What advice do you have for founders looking to create marketplaces in already saturated industries?
What I’ve found is that, generally, it’s very hard to displace incumbents, especially marketplaces, because they become monopolies. But the only way that you can displace them is through new technology platforms.
Let’s go back to the earlier example of Waymo versus Uber. It would have been hard for Google to compete with Uber [with a rideshare offering]. But now they’ve come up with driverless cars, and so their cost structure is going to be dramatically lower than that of Uber. So that’s the way that they are competing with Uber: picking a new technology platform, in this case, using AI.
The question is…can AI be utilized?…That’ll be the next step I see, the evolution of marketplaces where the marketplace really automates a lot of the buying process, and if AI can be utilized as part of that, I think there could be a potential start.

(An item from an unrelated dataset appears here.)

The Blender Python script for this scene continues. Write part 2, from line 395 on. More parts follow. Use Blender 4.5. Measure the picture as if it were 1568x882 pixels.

What types of regulation would you like to see or anticipate seeing when it comes to marketplace monopolies in the US?
The House had a subcommittee, which did extensive research on marketplaces like Amazon and Google and Apple and others and had many recommendations. But that was almost three or four years ago. And while there is a lot of activity, the Democrats and the Republicans can’t really agree on what to do. And so they’re kind of stuck at this point.
But there are many things that Congress can do. One is, in the case of Amazon, asking Amazon to spin off its first-party business. It could have certain laws around self-referencing…all the abuses that you’re seeing today in that regard could be addressed by Congress.